Thirdly, Step Into The Need. In the book of Matthew, Jesus speaks of the day when all peoples will stand before Him saying, “Then the King will say to those on his right, ‘Come, you who are blessed by my Father; take your inheritance, the kingdom prepared for you since the creation of the world. For I was hungry and you gave me something to eat, I was thirsty and you gave me something to drink, I was a stranger and you invited me in, I needed clothes and you clothed me, I was sick and you looked after me, I was in prison and you came to visit me.’ “Then the righteous will answer him, ‘Lord, when did we see you hungry and feed you, or thirsty and give you something to drink? When did we see you a stranger and invite you in, or needing clothes and clothe you? When did we see you sick or in prison and go to visit you?’ “The King will reply, ‘I tell you the truth, whatever you did for one of the least of these brothers of mine, you did for me.’ (Matthew 25:34–40, NIV84)

Step into the need! Of those to whom much has been given, much is expected. You can’t touch everyone’s life but you can certainly touch the lives of some. When we serve others it’s as though we are serving the Lord.

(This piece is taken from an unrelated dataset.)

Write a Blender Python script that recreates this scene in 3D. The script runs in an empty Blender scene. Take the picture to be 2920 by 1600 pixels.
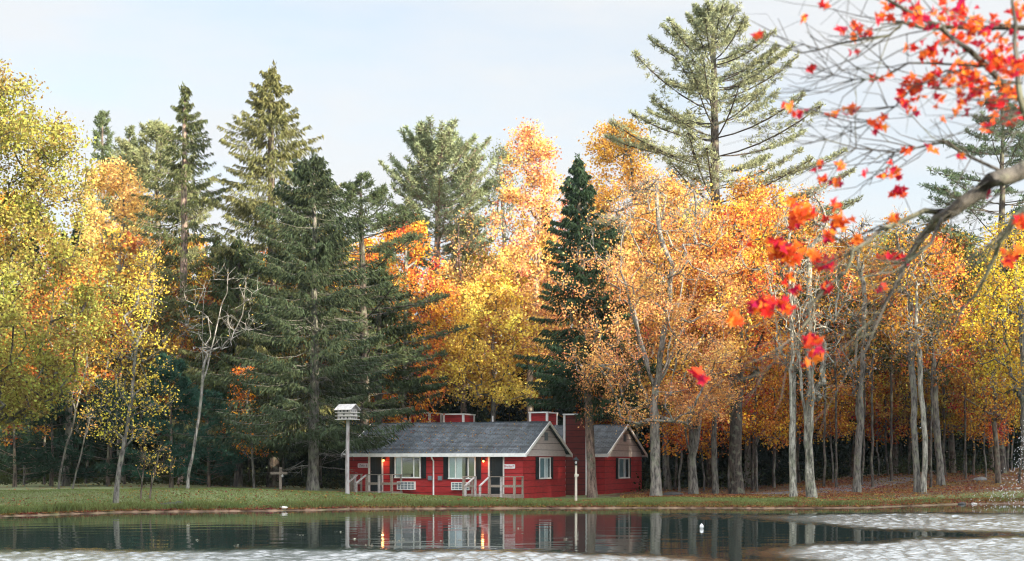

Finally, Give Yourself To Prayer. If you struggle to see that people – real, individual people, matter to God – pray that God would open your eyes to see them as He sees them. Pray that God would grant you courage to speak up against injustice and to let your voice be heard, the love and boldness to enter into the need and come alongside the people He is leading you to. Pray for those you can help and for those whom you can’t. Lift others in prayer as they do the same for together we stand and together we can make a difference!